Police accused Bugeja of money laundering and fraud between 2008 and 2014.
Investors demanded information and documentation from the MFSA a complete set of financial statements of Maltese Cross for the financial years 2007, 2008, 2009, 2010, 2011, 2012, and possibly 2013, rather than the abridged financial statements filed in the public records of the Registrar of Companies.
They claim there is sufficient evidence that the due diligence expected from MFSA over the seven years “during which the manipulation, misappropriation and fraud that took place at Maltese Cross, was missing, and indeed the illegal activity remained uncovered.”
“MFSA only acted when it was far too late to be of any practical assistance towards the safeguarding of the capital of the general investing public, including the claimants; during this seven-year period, it appears that no MFSA site visits or inspections at Maltese Cross, whether on a scheduled basis or surprise visits, took place, especially between 2009 and 2014.”
‘No supervisory system is waterproof’
The Malta Financial Services Authority has claimed that despite its supervisory efforts, the chances that licensed entities fail “cannot be eliminated”, when quizzed about Maltese Cross, whose books the MFSA did not inspect for six years.

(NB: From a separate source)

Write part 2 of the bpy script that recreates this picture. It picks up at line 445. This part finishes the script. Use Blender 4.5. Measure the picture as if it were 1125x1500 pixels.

“Notwithstanding the Authority’s supervisory effort, the chance that a licensed entity may fail cannot be eliminated. No supervisory system is waterproof and it is therefore unreasonable to expect supervisors to prevent all failures, particularly when we are dealing with humans whose behaviour might change during the years, together with their circumstances,” an MFSA spokesperson said on behalf of director-general Marianne Scicluna and chairman Joseph V. Bannister.